The National Rifle Association backed the amendment, but Gun Owners of America, which tacks further right, balked at a provision that gives the Legislature the authority to regulate the carrying of weapons if it serves “a compelling state interest.” The group said that clause “would actually undermine rather than support one’s right to bear arms.”

The measure stalled in the Legislature, disqualifying it from the ballot.

Oregon

A measure that sought to make Oregon the nation’s 30th permitless carry state by eliminating concealed carry licensing and training failed to get enough signatures.

One of the bill’s sponsors, a local Republican Party chair named Joel Pawloski, said in an episode of his podcast that he had difficulty recruiting and maintaining an all-volunteer staff of signature-gatherers. He also cited resistance from within his own party — not because of the measure’s long odds in the solidly blue state, but because of political infighting in the local GOP.

Washington

Three gun rights measures failed to qualify for the ballot in Washington state.

The first would have prohibited a state registry of gun owners, but the initiative failed to get the required number of signatures by the July 5 deadline.

Another failed measure aimed to bar the government from “restricting the purchase or possession of guns or other arms used for self-defense by law-abiding citizens.”

The third measure would have repealed the state’s 2023 ban on more than 50 models of semiautomatic rifles. Micheal Picon II, the measure’s sponsor, works at a delivery job and is not a party operative. He described to The Trace a shoestring effort that lacked publicity and manpower, which meant he couldn’t gather enough signatures. But he wants to try again in 2026.
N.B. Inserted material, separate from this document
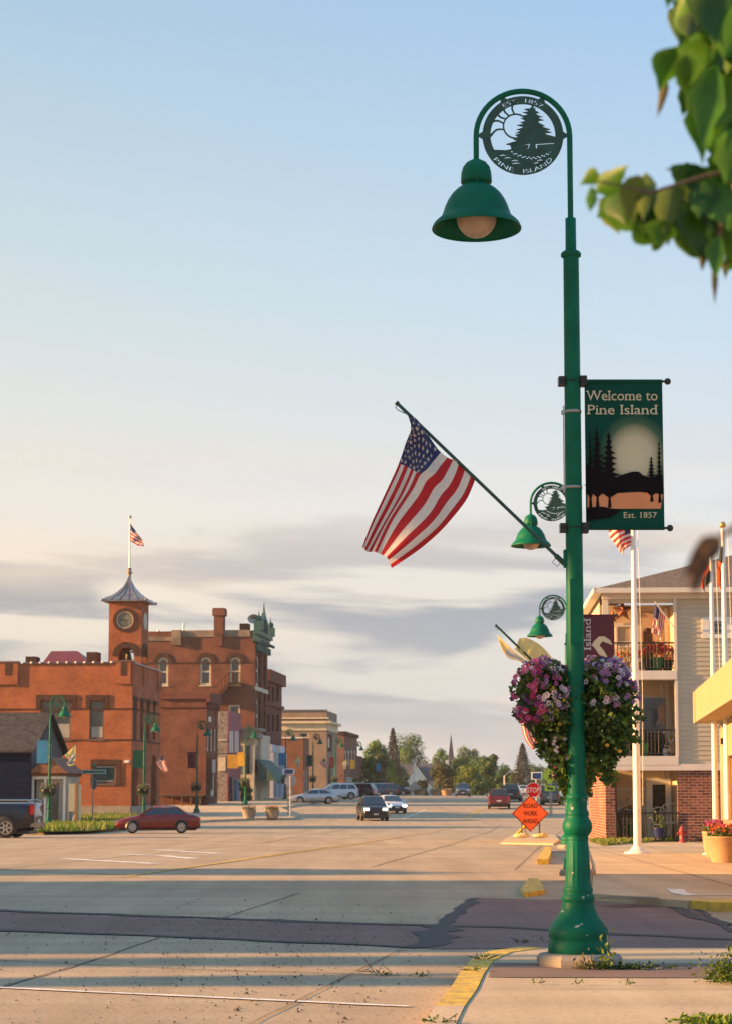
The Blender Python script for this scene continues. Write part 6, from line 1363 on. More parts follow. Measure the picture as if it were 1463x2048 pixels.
# round concrete planters
TERR = M('buff concrete', (.42, .26, .15), .85, var=.12, scale=6, bump=.2)
def planter(x, y, r_, h_, label, cols, seed, name='planter', zoff=.11, grp='round concrete planters with flowers', pm=None):
    t = empty(name, (x, y, zg(y) + zoff), 0, label, 'planter', grp); MB().lathe([(r_ * .74, 0), (r_ * .80, h_ * .12), (r_ * .88, h_ * .34), (r_ * .90, h_ * .36), (r_, h_ * .95), (r_ * 1.03, h_ * .96), (r_ * 1.03, h_), (r_ * .92, h_), (r_ * .9, h_ * .9), (0, h_ * .88)], (0, 0, 0), 32).build('bowl', pm or TERR, t)
    rg = np.random.default_rng(seed); n = 500; a = rg.uniform(0, 6.28, n); rr = r_ * .95 * np.sqrt(rg.uniform(0, 1, n)); P = np.stack([rr * np.cos(a), rr * np.sin(a), h_ + rg.uniform(-.02, .18, n)], 1)
    leaf_obj('foliage', [(quads(P, rg.uniform(.05, .10, n), None, seed), rg.choice(3, n))], LEAF, t)
    fm = MB(); fp = random.Random(seed)
    for k in range(90):
        a = fp.uniform(0, 6.28); q = r_ * fp.uniform(.1, 1.02); flowers(fm, (q * math.cos(a), q * math.sin(a), h_ + fp.uniform(.08, .26)), (fp.uniform(-.5, .5), -1, .6), .04, fp.choice(cols), fp)
    fm.build('blossoms', PET + [M('petal orange', (.62, .16, .03), .6, trans=.3)], t, fix=False); return t
p = at(1452, 1700, 42.5); planter(p.x, 42.5, .43, .56, 'wide buff planter with orange flowers at the right edge', [7, 7, 7, 1], 3)
p = at(1429, 1690, 46.5); planter(p.x, 46.5, .30, .60, 'narrow buff planter with pink flowers behind the wide one', [1, 6, 6, 2], 4)
for px, py, cols, l in ((497, 1637, [4, 0, 3], 'grey round planter with yellow and white flowers on the far left corner'), (544, 1637, [6, 6, 4], 'grey round planter with crimson flowers on the far left corner')):
    x, y = gnd(px, py, .15); planter(x, y + .8, .50, .60, l, cols, px, zoff=.15, pm=mt['stone'])
for i, (px, py, Y) in enumerate(((870, 1600, 305), (893, 1600, 308), (838, 1600, 300), (812, 1600, 298))):
    x = at(px, py, Y).x; planter(x, Y, .9, .8, ['brown planter bowl right of the white post by the garden wall', 'second brown planter bowl before the garden wall', 'planter with bright green plants before the garden wall', 'leftmost planter before the garden wall'][i], [4, 0], 50 + i, zoff=0)
# hydrant
p = at(1363, 1675, 62.6); t = empty('fire_hydrant', (p.x, 62.6, .1), 0, 'red fire hydrant on the grass by the brick wall', 'hydrant'); t.scale = (.78, .78, .9)
HR = M('hydrant red', (.38, .05, .035), .5, var=.15)
MB().lathe([(.16, 0), (.16, .04), (.11, .05), (.11, .38), (.135, .39), (.135, .43), (.11, .44), (.10, .50), (.05, .56), (.03, .60), (0, .60)], (0, 0, 0), 16).build('body', HR, t)
for s in (-1, 1): MB().tube([(0, 0, .32), (s * .20, 0, .32)], .055, 8).build('cap', HR, t)
MB().tube([(0, 0, .30), (0, -.18, .30)], .07, 8).build('cap', HR, t)
# porch things
def loc_apt(px, py, yl): x, z = APT.F(px, py, yl); q = APT.o + APT.n * x + APT.u * yl; return (q.x, q.y, APT.o.z + z)
def chair(px, py, yl, mat_, label, s=1.0, rz=0):
    l = loc_apt(px, py, yl); t = empty('patio_chair', l, rz, label, 'chair')
    MB().box(-.28 * s, .28 * s, -.26, .24, .36 * s, .41 * s).build('seat', mat_, t)
    m = MB(); A = [( .30 * s * math.sin(a), .26, (.41 + .02) * s + .52 * s * (1 - (1 - math.cos(a)) * .5)) for a in [q * math.pi / 8 - math.pi / 2 for q in range(9)]]
    m.tube([(-.3 * s, .24, .4 * s)] + A + [(.3 * s, .24, .4 * s)], .022, 6)
    for k in range(5): x = (-.2 + .1 * k) * s; m.tube([(x, .25, .41 * s), (x, .27, .86 * s)], .014, 5)
    m.build('backrest', mat_, t)
    for sx_ in (-1, 1):
        for sy_ in (-.24, .22): MB().tube([(sx_ * .26 * s, sy_, 0), (sx_ * .25 * s, sy_, .37 * s)], .022, 6).build('leg', mat_, t)
        MB().tube([(sx_ * .29 * s, .24, .62 * s), (sx_ * .31 * s, -.24, .60 * s), (sx_ * .27 * s, -.25, .36 * s)], .02, 6).build('armrest', mat_, t)
chair(1320, 1672, 1.0, M('white wicker', (.60, .57, .50), .6), 'white garden chair on the ground floor porch, left of its twin'); chair(1343, 1672, .9, M('pale wicker', (.55, .50, .42), .6), 'tall pale garden chair on the porch beside the brick wall', 1.15)
chair(1338, 1340, 1.2, M('red plastic', (.50, .03, .02), .4), 'bright red chair on the top balcony behind the flowers', 1.0); chair(1256, 1672, 1.2, M('brown wood', (.16, .07, .03), .6), 'brown wooden chair behind the left end of the porch railing')
def potted(px, py, yl, label, cols, seed, s=1.0, pot=None, n=160, nf=26, tall=.3):
    l = loc_apt(px, py, yl); t = empty('potted_plant', l, 0, label, 'plant pot'); MB().lathe([(.13 * s, 0), (.19 * s, .3 * s), (.20 * s, .33 * s), (.17 * s, .33 * s), (0, .30 * s)], (0, 0, 0), 14).build('pot', pot or TERR, t)
    rg = np.random.default_rng(seed); P = rg.normal(size=(n, 3)) * [.15 * s, .10 * s, tall * .4 * s] + [0, 0, .33 * s + tall * .6 * s]; leaf_obj('foliage', [(quads(P, rg.uniform(.05, .1, n), None, seed), rg.choice(3, n))], LEAF, t)
    if nf:
        fm = MB(); fp = random.Random(seed)
        for k in range(nf): flowers(fm, (fp.gauss(0, .16 * s), -.12 + fp.gauss(0, .04), .40 * s + tall * .6 * s + fp.gauss(0, .10)), (fp.uniform(-.5, .5), -1, .3), .045, fp.choice(cols), fp)
        fm.build('blossoms', PET + [M('geranium red', (.55, .02, .02), .6, trans=.2)], t, fix=False)
gp = M('green pot', (.05, .16, .05), .6)
potted(1313, 1341, .5, 'green pot of red geraniums in the middle of the top balcony', [7], 61, 1.3, gp, 260, 60); potted(1294, 1341, .5, 'dark pot of red geraniums left of the green pot', [7], 62, 1.1, mt['black'], 200, 45); potted(1334, 1341, .5, 'dark pot of red geraniums right of the green pot', [7], 63, 1.1, mt['black'], 200, 40)
potted(1277, 1341, .6, 'small pot with orange flowers behind the near flagpole', [7, 4], 64, .9, None, 120, 26); potted(1250, 1341, .6, 'pot with yellow and red flowers at the left of the top balcony', [4, 7], 65, .9, None, 120, 20)
potted(1245, 1511, .6, 'terracotta pot with a wispy plant on the middle balcony', [7], 66, 1.1, M('terracotta', (.35, .10, .05), .8), 160, 0, .6); potted(1283, 1511, .7, 'bright green tub on the middle balcony beside the flagpole', [4], 67, 1.2, M('bright green tub', (.06, .30, .06), .5), 20, 0, .1)
potted(1344, 1511, .5, 'pot with white flowers at the right of the middle balcony', [0, 4], 68, .9, None, 120, 16); potted(1316, 1674, -.3, 'small blue pot with grasses in front of the porch railing', [4], 69, .9, M('blue pot', (.02, .03, .12), .4), 90, 0, .4); potted(1330, 1511, .5, 'small white pot on the middle balcony floor', [0], 70, .6, mt['white'], 60, 8)
potted(1265, 1674, 1.0, 'green leafy pot behind the porch railing, left of the flagpole', [4], 71, 1.2, gp, 160, 0, .6)
l = loc_apt(1294, 1270, 1.6); t = MB().box(-.16, .16, -.04, .04, -.9, .15).ball((0, -.02, .15), .16, 10, 0, (1, .3, .6)).build('door_hanging', M('dark quilt', (.06, .03, .02), .9, var=.5, scale=8)); t.location = l; tag(t, 'dark patterned hanging beside the top balcony door', 'door hanging')
l = loc_apt(1320, 1404, .7); t = empty('wind_chime', l, 0, 'copper wind chime hanging above the middle balcony', 'wind chime'); cc = M('copper', (.45, .16, .07), .35, .8)
MB().lathe([(.0, .0), (.09, .0), (.09, .02), (0, .02)], (0, 0, -.15), 10).tube([(0, 0, -.13), (0, 0, .20)], .006, 4).build('top_plate', cc, t)
for k in range(5): a = k * 1.257; MB().tube([(.07 * math.cos(a), .07 * math.sin(a), -.15), (.07 * math.cos(a), .07 * math.sin(a), -.55 - .06 * k)], .014, 6).build('tube', cc, t)
# lawn
lw2 = pxp([(1205, 1692), (1300, 1684), (1423, 1673), (1425, 1655), (1300, 1660), (1210, 1680)], .11)
lw2 = [(lw2[0][0], lw2[0][1]), (lw2[1][0], lw2[1][1]), (lw2[2][0], lw2[2][1]), (lw2[2][0] + .6, 64.2), (lw2[0][0] + .35, 64.4)]
sheet('lawn', lw2, mt['grass'], .118)
def grass_tufts(name, poly_pts, n, h0, h1, label, seed, mats, kind='stuff', z=None, wd=.012, cat='grass'):
    rg = np.random.default_rng(seed); out = []; V = np.zeros((n * 4, 3)); k = 0
    xs_, ys_ = [p[0] for p in poly_pts], [p[1] for p in poly_pts]
    def ins(x, y):
        c = False
        for (x0, y0), (x1, y1) in zip(poly_pts, poly_pts[1:] + poly_pts[:1]):
            if (y0 > y) != (y1 > y) and x < (x1 - x0) * (y - y0) / (y1 - y0) + x0: c = not c
        return c
    while k < n:
        x, y = rg.uniform(min(xs_), max(xs_)), rg.uniform(min(ys_), max(ys_))
        if not ins(x, y): continue
        zz = zg(y) + (z if z is not None else .12); a = rg.uniform(0, 6.28); h_ = rg.uniform(h0, h1); lx, ly = rg.normal(0, .35, 2) * h_; w_ = wd * rg.uniform(.7, 1.3); c, s = math.cos(a) * w_, math.sin(a) * w_
        V[4 * k:4 * k + 4] = [(x - c, y - s, zz), (x + c, y + s, zz), (x + lx + c * .3, y + ly + s * .3, zz + h_), (x + lx - c * .3, y + ly - s * .3, zz + h_)]; k += 1
    o = leaf_obj(name, [(V, rg.choice(len(mats), n))], mats); return tag(o, label, cat, kind=kind)
GR = [M('grass blade', (.10, .19, .015), .7, var=.3, trans=.4), M('grass blade light', (.20, .26, .03), .7, var=.3, trans=.4), M('dry grass', (.28, .24, .09), .8, var=.3, trans=.3)]
grass_tufts('lawn_grass', lw2, 9000, .05, .16, 'strip of bright grass along the apartment porch', 5, GR, wd=.02)
lg = pxp([(60, 1664), (170, 1662), (255, 1655), (330, 1648), (300, 1636), (200, 1632), (100, 1640), (60, 1648)], .15)
sheet('lawn', lg, mt['grass'], .155)
grass_tufts('verge_grass', lg, 12000, .08, .42, 'rough green and dry grass in front of the city hall', 6, [GR[0], GR[0], LEAF[1], GR[1], GR[2]], z=.15, wd=.04)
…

Picon acknowledged the political realities of shopping a pro-gun measure in a state led by Democrats. “I’ve had folks ripping up petition sheets,” he said. Next time, he plans to generate publicity by spreading the word to gun shops. “That’s who this is really for,” he said. “A lot of these stores are owned by vets from the Army or the police force who feel like no one in Olympia [the state capitol] is looking out for them.”